A sense of community is possible if we learn to respect human rights and other people in all their diversity. This piece therefore resembles a vision of what might be possible when people come together. It opens with the oboe calling the other instruments; a community begins to prosper and celebrate life ever more exuberantly, like a festival of humanity.

13 Death (4:55)

Death interrupts life, sometimes more suddenly than others; every human being is taken from the community and the festival of life. This piece gives them one more chance to look back on the highs and lows of their own lives. Groups of winds and strings increasingly alternate, this and the other world, between ourselves and the beyond. At some point – just like in “Birth” – we again hear a heartbeat. Here it is slowing down and will ultimately stop, enveloped in an ever-rising veil of sound in the strings.
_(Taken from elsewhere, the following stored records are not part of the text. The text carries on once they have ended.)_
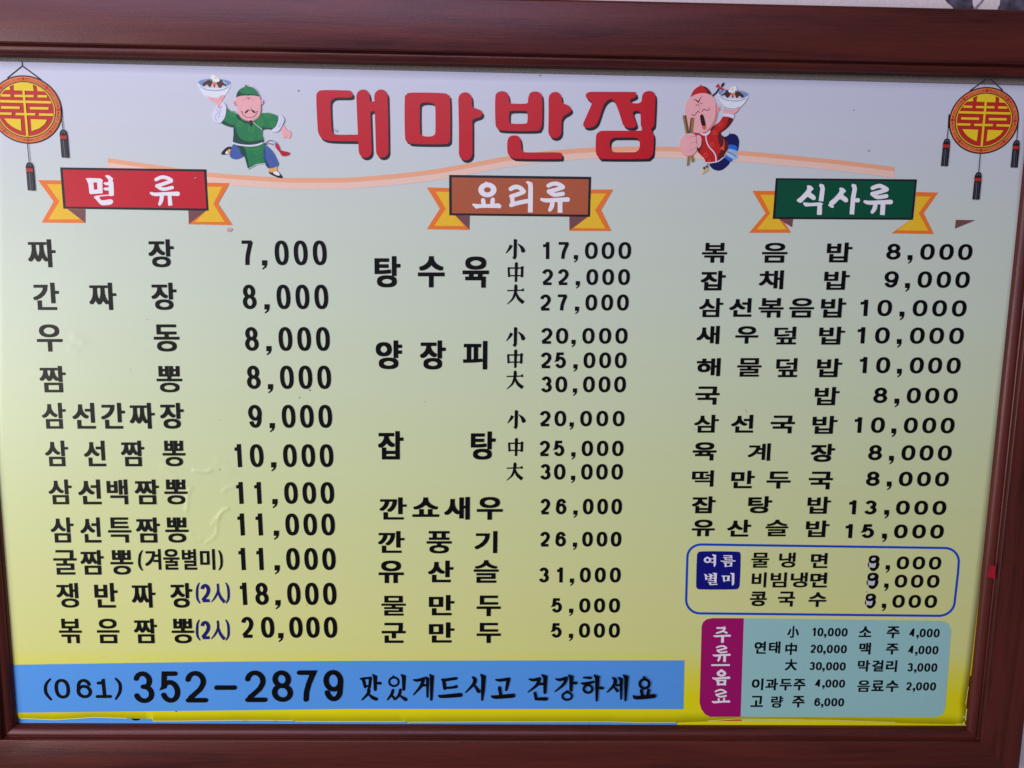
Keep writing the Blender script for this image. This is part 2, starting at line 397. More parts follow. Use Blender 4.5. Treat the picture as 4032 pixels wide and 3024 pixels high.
# the new sheet, hand cut and torn along the bottom, bubbled where the glue let go
BOT = [(-30, 2805), (66, 2806), (74, 2826), (84, 2831), (92, 2829), (218, 2834), (300, 2829), (375, 2824), (500, 2828), (598, 2829.5), (603, 2839), (688, 2839), (937, 2836), (1155, 2837.5), (1165, 2840), (1382, 2841),
       (1595, 2841), (1606, 2845), (1630, 2843.5), (1900, 2842), (2400, 2842), (2520, 2845.5), (2660, 2844.6), (2788, 2838.7), (2895, 2831), (3060, 2832.5), (3275, 2836), (3525, 2845), (3762, 2851), (3786, 2850.5), (3797, 2855), (3803, 2856)]
def bot_y(x):
    for (a, b), (c, e) in zip(BOT, BOT[1:]):
        if a <= x <= c: return b + (e - b) * (x - a) / (c - a)
    return BOT[-1][1] if x > 0 else BOT[0][1]
RIGHT = [(337, 4075), (880, 4030), (1300, 3982), (1916, 3908), (2400, 3852), (2640, 3823), (2700, 3813.5), (2772, 3801.6), (2788, 3808), (2837, 3803), (2860, 3803)]
def right_x(y):
    if y <= RIGHT[0][0]: return RIGHT[0][1] + (RIGHT[0][0] - y) * .09
    for (a, b), (c, e) in zip(RIGHT, RIGHT[1:]):
        if a <= y <= c: return b + (e - b) * (y - a) / (c - a)
    return RIGHT[-1][1]
def top_y(x): return 242 + x * .0229 if x < 2500 else 298.6 + (x - 2500) * .0252
WR = [  # ridges in the paper: (points in photo, height, half width)
    ([(765, 1853), (790, 1858), (812, 1858), (830, 1852)], .00075, 7), ([(640, 1842), (665, 1855), (690, 1880)], .0003, 12), ([(858, 1815), (880, 1822), (905, 1850)], .0003, 20),
    ([(735, 1908), (755, 1918), (742, 1935), (738, 1975), (735, 2010)], .0005, 8), ([(880, 1935), (893, 1922), (915, 1918)], .0004, 8),
    ([(860, 2045), (866, 2025), (880, 2010), (896, 2003)], .0008, 7), ([(838, 2065), (852, 2040)], .0005, 9), ([(855, 2060), (853, 2100), (838, 2120), (812, 2135)], .0005, 7), ([(750, 2105), (765, 2120), (790, 2126)], .0004, 10),
    ([(293, 1328), (312, 1336), (325, 1344)], .0003, 14), ([(282, 1372), (300, 1380)], .0002, 16), ([(600, 1360), (640, 1362)], .0002, 10)]
def relief(px, py):
    h = 0
    for pts, a, s in WR:
        if abs(px - pts[0][0]) > 150 or abs(py - pts[0][1]) > 170: continue
        dm = 1e9
        for p, q in zip(pts, pts[1:]):
            dx, dy = q[0] - p[0], q[1] - p[1]; t = max(0, min(1, ((px - p[0]) * dx + (py - p[1]) * dy) / (dx * dx + dy * dy)))
            dm = min(dm, math.hypot(px - p[0] - t * dx, py - p[1] - t * dy))
        h += a * math.exp(-(dm / s) ** 2)
    return h
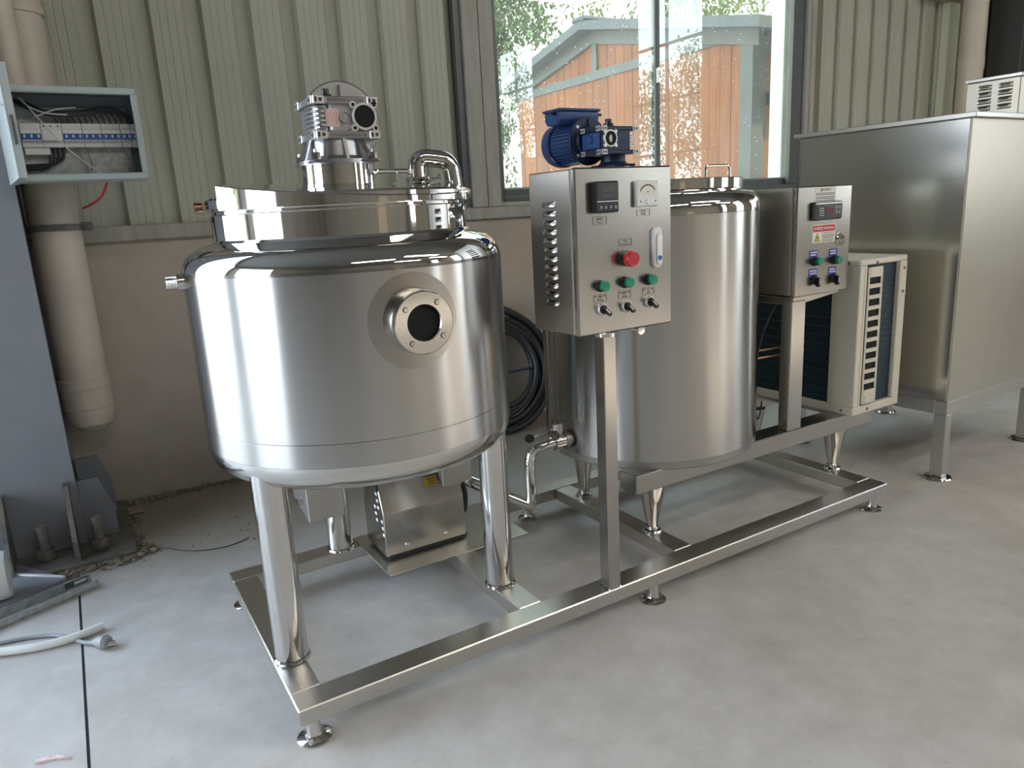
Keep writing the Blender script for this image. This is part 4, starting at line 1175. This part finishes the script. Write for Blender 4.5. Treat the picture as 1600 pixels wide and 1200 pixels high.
# ================================================================== SMALL CONTROL CABINET (second tank)
cb2 = thing('control_cabinet', 'smaller steel cabinet with red display and warning sticker by the air unit', 'control panel', (2.03, .28, .338))
X0, X1, Y0, Y1, Z0, Z1 = 1.8785, 2.176, .18, .375, .828, 1.2045
mb = MB(); mb.box(X0+.001, X1-.001, Y0+.020, Y1, Z0+.002, Z1-.001, .003); mb.build('case', 'steel_case', cb2)
mb = MB(); mb.box(X0, X1, Y0, Y0+.0185, Z0, Z1, .004); d2 = mb.build('door', 'steel_satin', cb2)
mb = MB(); mb.box(1.8705, 1.9455, .1805, .2255, .338, .815, .003); mb.build('post', 'steel_satin', cb2)
mb = MB(); mb.prism([(1.8785, .8275), (2.13, .8275), (2.13, .823), (1.90, .800), (1.8785, .800)], 'Y', .183, .36, .001); mb.build('support_tray', 'steel_satin', cb2)
y2 = Y0
mb = MB(); mb.box(1.969, 2.082, y2-.0006, y2+.0005, 1.149, 1.2); pl2 = mb.build('info_label', 'label_paper', d2)
text('heading', '操作说明书', 'ink_dark', pl2, (2.0255, y2-.0009, 1.190), .0115)
mb = MB()
rr = random.Random(2)
for z in (1.1785, 1.1735, 1.166, 1.161, 1.154):
    x = 1.974
    while x < 2.072:
        wd = rr.uniform(.004, .013); mb.box(x, min(x+wd, 2.078), y2-.0010, y2-.0006, z-.0012, z+.0012); x += wd+rr.uniform(.0012, .003)
mb.build('print', 'ink_dark', pl2)['kind'] = 'stuff'
mb = MB(); mb.box(1.9515, 2.108, y2-.015, y2+.001, 1.087, 1.15, .006); dc = mb.build('digital_controller', 'wire_dark', d2)
mb = MB(); mb.box(1.965, 2.100, y2-.0165, y2-.0148, 1.096, 1.138, .001); mb.build('face_plate', 'screen_grey', dc)
mb = MB(); mb.box(1.955, 2.106, y2-.017, y2-.0145, 1.141, 1.1475, .001); mb.build('silver_edge', 'etched_silver', dc)
mb = MB(); mb.box(2.010, 2.052, y2-.0172, y2-.0164, 1.107, 1.132); mb.build('display', 'screen_red', dc)
for kx, kz in ((2.069, 1.128), (2.085, 1.128), (2.069, 1.112), (2.085, 1.112)):
    mb = MB(); mb.box(kx-.0045, kx+.0045, y2-.0174, y2-.0164, kz-.0045, kz+.0045, .001); mb.build('key', 'grey_cable', dc)
mb = MB()
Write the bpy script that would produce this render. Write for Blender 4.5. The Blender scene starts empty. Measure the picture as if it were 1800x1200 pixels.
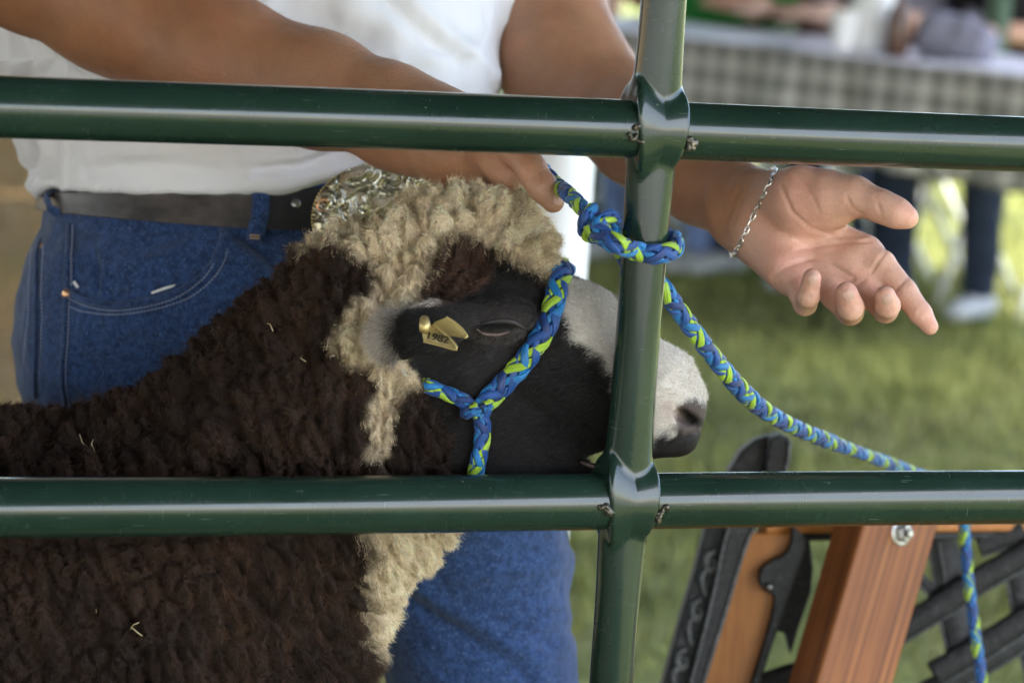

In which languages are the lyrics to the HUMAN pieces of music available?

The project office will send the texts in German, French, Dutch and Spanish as a pdf file.

For which orchestral instrumentation is the HUMAN composition written?

The original instrumentation consists of 41 musicians: 8 violins 1, 6 violins 2, 4 viola, 3 violoncello, 2 double bass, 2 flutes, 1 oboe, 2 clarinets Bb, 2 horns F, 2 trumpets, 2 trombones, 1 bass tuba, 5 percussion: marimba, taiko drum, vibraphone, bass drum, tam-tam, tubular bells, cymbal, timpani, 1 piano.

A smaller ensemble of 30 musicians is also possible (13 strings, 11 winds, 5 percussion, 1 piano).

Where can I get the score of the HUMAN Suite?

Interested conductors and orchestras are welcome to contact the composer Helge Burggrabe ().

Has there already been a HUMAN Community Dance performance with orchestra?

Yes, the premiere took place at the end of August 2021 at the Theater Bremen. Wilfried van Poppel and Amaya Lubeigt were the choreographic directors. The Konsonanz chamber ensemble, Elbtonal Percussion and pianist John Kameel Farah performed with the conductor Julio Fernandez.